Timber sale plan stirs passions - Advocates see chance to profit, opponents worry about the water

James Hagengruber
Staff writer
Jesse Tinsley - The Spokesman-Review

Bonners Ferry District Ranger Mike Herrin talks about the proposed Myrtle Creek salvage timber sale during a field trip Tuesday to the area hit by a wildfire last summer.

BONNERS FERRY, Idaho _ Even the smallest timber sales can send loggers and environmentalists into opposite corners of the boxing ring.

Some of those feelings were evident Tuesday during a tour of a proposed 250-acre salvage logging operation in a burned forest about eight miles west of Bonners Ferry.

A September wildfire burned 3,600 acres in the valley. Community leaders see dollar signs and job prospects in the fire-blackened slopes. Environmentalists worry the profit could come at the cost of further damaging the town's source of drinking water.

Tiny birds fluttered between blackened tree trunks as Forest Service officials explained the proposed project to environmentalists and local politicians. The small audience stood in a circle in the middle of a snow-covered road deep in the burned area.

Rein Atteman, with the Spokane-based Lands Council, had a list of questions for the Forest Service experts. Among other concerns, Atteman worries the project is being approved too quickly and without proper input from the public. He also wanted assurances that the largest of the remaining live trees in the valley would be spared the saw.

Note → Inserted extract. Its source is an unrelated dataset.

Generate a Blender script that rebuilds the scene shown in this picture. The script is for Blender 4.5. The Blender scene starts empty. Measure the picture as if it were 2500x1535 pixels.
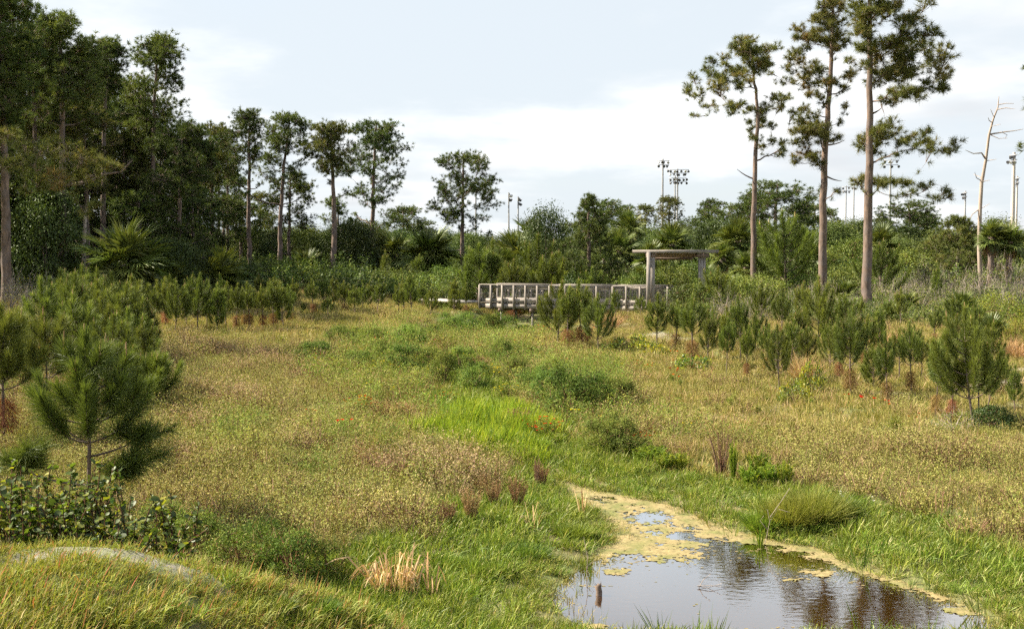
import bpy, math, random
import numpy as np
from mathutils import Vector, Matrix, Euler

# ------------------------------------------------------------------ camera, sky, sun, exposure
SC = bpy.context.scene
COL = SC.collection
F, CXP, CYP, HZ, EYE = 2600.0, 1250.0, 767.5, 628.0, 3.3      # focal length and centre in photo pixels
PITCH = math.atan((CYP - HZ) / F)
cam_d = bpy.data.cameras.new('camera')
cam = bpy.data.objects.new('camera', cam_d)
COL.objects.link(cam)
cam.location = (0, 0, EYE)
cam.rotation_euler = (math.pi / 2 - PITCH, 0, 0)
cam_d.sensor_width = 36.0
cam_d.lens = 36.0 * F / 2500.0
cam_d.clip_start = 0.1
cam_d.clip_end = 6000
SC.camera = cam

SUN_AZ = math.radians(-80)        # from the view direction (+Y), clockwise positive
SUN_EL = math.radians(43)
sdir = Vector((math.sin(SUN_AZ) * math.cos(SUN_EL), math.cos(SUN_AZ) * math.cos(SUN_EL), math.sin(SUN_EL)))
sun_d = bpy.data.lights.new('sun', 'SUN')
sun_d.energy = 5.0
sun_d.angle = math.radians(0.6)
sun_d.color = (1.0, 0.89, 0.71)
sun = bpy.data.objects.new('sun', sun_d)
COL.objects.link(sun)
sun.rotation_euler = (-sdir).to_track_quat('-Z', 'Y').to_euler()
sun.location = (-60, 20, 60)

world = bpy.data.worlds.new('World')
SC.world = world
world.use_nodes = True
wn, wl = world.node_tree.nodes, world.node_tree.links
wn.clear()
w_out = wn.new('ShaderNodeOutputWorld')
w_bg = wn.new('ShaderNodeBackground')
w_sky = wn.new('ShaderNodeTexSky')
w_sky.sky_type = 'NISHITA'
w_sky.sun_disc = False
w_sky.sun_elevation = SUN_EL
w_sky.sun_rotation = SUN_AZ
w_sky.air_density = 1.0
w_sky.dust_density = 2.0
w_sky.ozone_density = 1.0
w_bg.inputs['Strength'].default_value = 0.1
w_tc = wn.new('ShaderNodeTexCoord')
w_sep = wn.new('ShaderNodeSeparateXYZ')
wl.new(w_tc.outputs['Generated'], w_sep.inputs[0])
def wmath(op, a, b=None, c=None):
    n = wn.new('ShaderNodeMath'); n.operation = op
    for i, v in enumerate((a, b, c)):
        if v is None: continue
        if isinstance(v, (int, float)): n.inputs[i].default_value = v
        else: wl.new(v, n.inputs[i])
    return n.outputs[0]
zc = wmath('MAXIMUM', w_sep.outputs[2], 0.0)
den = wmath('ADD', zc, 0.16)
w_cmb = wn.new('ShaderNodeCombineXYZ')
wl.new(wmath('DIVIDE', w_sep.outputs[0], den), w_cmb.inputs[0])
wl.new(wmath('DIVIDE', w_sep.outputs[1], den), w_cmb.inputs[1])
def wnoise(scale, detail, rough, off):
    m = wn.new('ShaderNodeMapping'); m.inputs['Location'].default_value = off
    wl.new(w_cmb.outputs[0], m.inputs[0])
    n = wn.new('ShaderNodeTexNoise'); n.inputs['Scale'].default_value = scale
    n.inputs['Detail'].default_value = detail; n.inputs['Roughness'].default_value = rough
    wl.new(m.outputs[0], n.inputs['Vector'])
    return n.outputs[0]
def wramp(src, a, b):
    n = wn.new('ShaderNodeMapRange'); n.interpolation_type = 'SMOOTHSTEP'
    n.inputs['From Min'].default_value = a; n.inputs['From Max'].default_value = b
    wl.new(src, n.inputs['Value'])
    return n.outputs[0]
CLOUD_OFF = (3.1, 1.7, 0)
cl = wramp(wnoise(0.85, 6, 0.55, CLOUD_OFF), 0.45, 0.66)
veil = wmath('MULTIPLY', wramp(wnoise(0.5, 3, 0.5, (9, 4, 2)), 0.05, 0.5), 0.93)
hz = wn.new('ShaderNodeMapRange'); hz.interpolation_type = 'SMOOTHSTEP'; hz.inputs['From Min'].default_value = 0.3; hz.inputs['From Max'].default_value = 0.8; hz.inputs['To Min'].default_value = 1.0; hz.inputs['To Max'].default_value = 0.25
wl.new(zc, hz.inputs['Value']); veil = wmath('MULTIPLY', veil, hz.outputs[0])      # haze thins toward the zenith
shade = wramp(wnoise(1.2, 4, 0.5, (CLOUD_OFF[0] + 0.25, CLOUD_OFF[1] + 0.1, 0.4)), 0.42, 0.72)
def wmix(fac, a, b):
    n = wn.new('ShaderNodeMix'); n.data_type = 'RGBA'
    wl.new(fac, n.inputs[0])
    for s, v in ((6, a), (7, b)):
        if isinstance(v, tuple): n.inputs[s].default_value = (*v, 1)
        else: wl.new(v, n.inputs[s])
    return n.outputs[2]
c_cloud = wmix(shade, (4.3, 4.3, 4.25), (2.75, 2.82, 2.92))
sk = wn.new('ShaderNodeMix'); sk.data_type = 'RGBA'; sk.blend_type = 'MULTIPLY'; sk.inputs[0].default_value = 1.0
wl.new(w_sky.outputs[0], sk.inputs[6]); sk.inputs[7].default_value = (0.9, 0.86, 0.82, 1)
c1 = wmix(veil, sk.outputs[2], (2.75, 3.0, 3.2))
c2 = wmix(wmath('MULTIPLY', cl, 0.9), c1, c_cloud)
wl.new(c2, w_bg.inputs['Color'])
wl.new(w_bg.outputs[0], w_out.inputs[0])

SC.view_settings.view_transform = 'Standard'
SC.view_settings.look = 'None'
SC.view_settings.exposure = 1.58
SC.view_settings.gamma = 1.0
SC.view_settings.use_curve_mapping = False
SC.render.engine = 'CYCLES'
cy = SC.cycles
cy.use_denoising = False
cy.max_bounces = 4
cy.diffuse_bounces = 2
cy.use_adaptive_sampling = True
cy.adaptive_threshold = 0.03
cy.adaptive_min_samples = 16
cy.glossy_bounces = 2
cy.transmission_bounces = 3
cy.transparent_max_bounces = 4
cy.caustics_reflective = False
cy.caustics_refractive = False
cy.sample_clamp_indirect = 3.0
cy.sample_clamp_direct = 5.0

# ------------------------------------------------------------------ geometry of the picture and of the land
CP, SP = math.cos(PITCH), math.sin(PITCH)
def ray(px, py):
    cx, cyy = (px - CXP) / F, (CYP - py) / F
    return np.array((cx, CP + cyy * SP, -SP + cyy * CP))
def at(px, py, d):                      # the point seen at a photo pixel, d metres ahead
    r = ray(px, py)
    return np.array((0, 0, EYE)) + r * (d / r[1])
def proj(x, y, z):
    y2 = y * CP - (z - EYE) * SP
    z2 = y * SP + (z - EYE) * CP
    y2 = np.maximum(y2, 0.05)
    return CXP + F * x / y2, CYP - F * z2 / y2
def sstep(a, b, x):
    t = np.clip((np.asarray(x, float) - a) / (b - a), 0, 1)
    return t * t * (3 - 2 * t)
def flat(px, py, z=0.0):
    r = ray(px, py)
    t = (EYE - z) / -r[2]
    return r[0] * t, r[1] * t
POND_PX = [(1362, 1187), (1420, 1193), (1500, 1206), (1580, 1222), (1660, 1244), (1740, 1278), (1810, 1302), (1890, 1322), (1985, 1335), (2050, 1362),
           (2100, 1392), (2190, 1418), (2270, 1446), (2345, 1474), (2410, 1506), (2440, 1545), (2250, 1560), (1900, 1562), (1600, 1556), (1430, 1540),
           (1385, 1500), (1350, 1465), (1362, 1436), (1400, 1402), (1445, 1368), (1462, 1340), (1505, 1318), (1500, 1296), (1462, 1262), (1420, 1232), (1385, 1210)]
POND = np.array([flat(*p) for p in POND_PX])
def poly_sd(P, x, y):
    x = np.asarray(x, float); y = np.asarray(y, float)
    d = np.full(x.shape, 1e9); ins = np.zeros(x.shape, bool)
    n = len(P)
    for i in range(n):
        ax, ay = P[i]; bx, by = P[(i + 1) % n]
        ex, ey = bx - ax, by - ay
        t = np.clip(((x - ax) * ex + (y - ay) * ey) / (ex * ex + ey * ey), 0, 1)
        d = np.minimum(d, np.hypot(x - ax - t * ex, y - ay - t * ey))
        c = ((ay > y) != (by > y))
        with np.errstate(divide='ignore', invalid='ignore'):
            xi = ax + (y - ay) * ex / (ey if ey != 0 else 1e-9)
        ins ^= (c & (x < xi))
    return np.where(ins, -d, d)
def in_poly_px(P, px, py):
    return poly_sd(np.array(P, float), px, py)
def vnoise(x, y, s=1.0, seed=0.0):
    x = np.asarray(x, float) * s; y = np.asarray(y, float) * s
    v = (np.sin(x * 1.0 + 1.7 * np.sin(y * 0.7 + seed) + seed) + np.sin(y * 1.13 + 1.5 * np.sin(x * 0.83 - seed * 1.3) + 2.1 * seed)
         + 0.6 * np.sin(x * 2.3 + y * 1.9 + seed * 3.1) + 0.5 * np.sin(x * 3.7 - y * 3.1 + seed))
    return v / 3.1
CY_ = [-60, 4, 9, 12, 15.5, 22, 30, 42, 52, 60, 75, 130, 400]
CX_ = [2, 2.0, 2.4, 2.0, 0.9, -0.6, -1.5, -2.2, -0.6, 0.9, 2, 3, 3]
NX, NY = -0.506, 0.862
def tz(x, y):
    x = np.asarray(x, float); y = np.asarray(y, float)
    t = x - np.interp(y, CY_, CX_)
    a = np.abs(t)
    z = 0.16 + np.where(t < 0, 0.8, 0.75) * sstep(2.0, 19, a)
    z = z + 0.75 * sstep(55, 100, y) * sstep(2.5, 9, a) + 0.3 * sstep(100, 200, y)
    z = z + 0.045 * vnoise(x, y, 0.9, 1.0) + 0.05 * vnoise(x, y, 0.33, 4.0)
    z = z - 0.95 * np.exp(-((y - 58) / 12.0) ** 2) * (1 - sstep(1.7, 3.6, np.abs(t - 0.1)))
    s = NX * x + NY * y
    z = z + 1.16 * sstep(0, 1, (8.55 - s) / 1.3) * sstep(0, 1, (-0.2 - x) / 2.6) * (1 - 0.9 * sstep(-3, -14, y)) * (1 + 0.06 * vnoise(x, y, 2.6, 9) + 0.04 * vnoise(x, y, 5.3, 2))
    near = (np.abs(x - 2) < 12) & (y > 4) & (y < 22)
    sd = np.full(x.shape, 50.0)
    if near.any():
        sd[near] = poly_sd(POND, x[near], y[near])
    z = np.where(sd < 3, np.where(sd < 0, -0.22 * sstep(0, 0.7, -sd) - 0.01, z * sstep(-0.3, 2.4, sd) + 0.03 * sstep(0, .3, sd)), z)
    return z
def ground_at(px, py, dmax=140):
    r = ray(px, py)
    ys = np.concatenate((np.arange(4, 30, 0.04), np.arange(30, dmax, 0.15)))
    t = ys / r[1]
    x, z = r[0] * t, EYE + r[2] * t
    g = tz(x, ys)
    k = np.argmax(z <= g)
    if z[k] > g[k]: k = len(ys) - 1
    return np.array((x[k], ys[k], g[k]))
def on_ground(px, d):
    x = (px - CXP) / F * d * 1.0
    return np.array((x, d, float(tz(np.array([x]), np.array([d]))[0])))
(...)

At one point, Boundary County Commissioner Dan Dinning interrupted the questions, asking Atteman, "Is that your objective? To not cut anything?"

Atteman shot back, "On public lands, yeah, and you know that very well."

Dinning shook his head. His face appeared to redden. The Forest Service official in charge of the project, Pat Behrens, also seemed annoyed by Atteman's answer. Behrens told Atteman the demand for lumber continues to rise. If the timber does not come from the United States, Behrens said, "Where's it going to come from? From places that have no environmental laws."

Most of the other exchanges were less prickly. Behrens assured Atteman that everything possible is being done to meet the two goals for the project: recover value from the burned timber while protecting the Bonners Ferry watershed.

About 700,000 board feet of timber is expected to be salvaged from the area, Behrens said. Not including the cost to cut and haul the trees, the timber could fetch $420,000 and will supply enough wood to build about 150 homes.

The proposal calls for the logging to be completed by April, before a protective blanket of snow melts from the burned slopes. This will also get loggers out of the forest before grizzly bears awaken and wander into the area looking for a spring breakfast.

The logs will be flown out by helicopter. Tree tops will be left behind to help return nutrients to the soil, as well as buffer the ground from rains, Behrens said.

The nine parcels being considered for salvage logging are within the boundaries of an earlier timber sale that was halted by the fire. About 4 million board feet of lumber was logged in the drainage prior to the the burn, as part of the Mama Cascade sale, Behrens said. The fire burned up an estimated 40 million to 50 million board feet of lumber.

Many local residents question why the Forest Service is not allowing more than 250 acres to be salvaged, Behrens said.

The relatively small scope of the sale allows the Forest Service to put the project on the fast-track without the usual environmental assessments and public hearings. A full environmental impact statement would take another year, Behrens said. This would give beetles enough time to chew away the value of the wood.

Flatheaded borer beetles and pine beetles have already arrived and a big hatch of the hungry bugs is expected in spring. If the timber's going to be cut, it must be done this winter, Behrens said.

The Forest Service will use special pheromone capsules to protect certain stands of large-diameter trees that survived the fires. The pheromones will fool the beetles into believing the trees have already been infested. About $1.2 million has already been spent protecting burned soils from erosion.

District Ranger Mike Herrin, who led the tour of the burned area Tuesday, said he expects to make a decision on the salvage operation next week. He's not keeping his opinion secret, however.

"It's a good idea, in my opinion. It's sound, it's logical," he said.

Herrin's decision is not appealable. It would take a judge to stop the sale.

Atteman said his group does not have any immediate plans to block the sale. The Lands Council simply wants to make certain that all measures are taken to ensure the burned forest is not damaged further.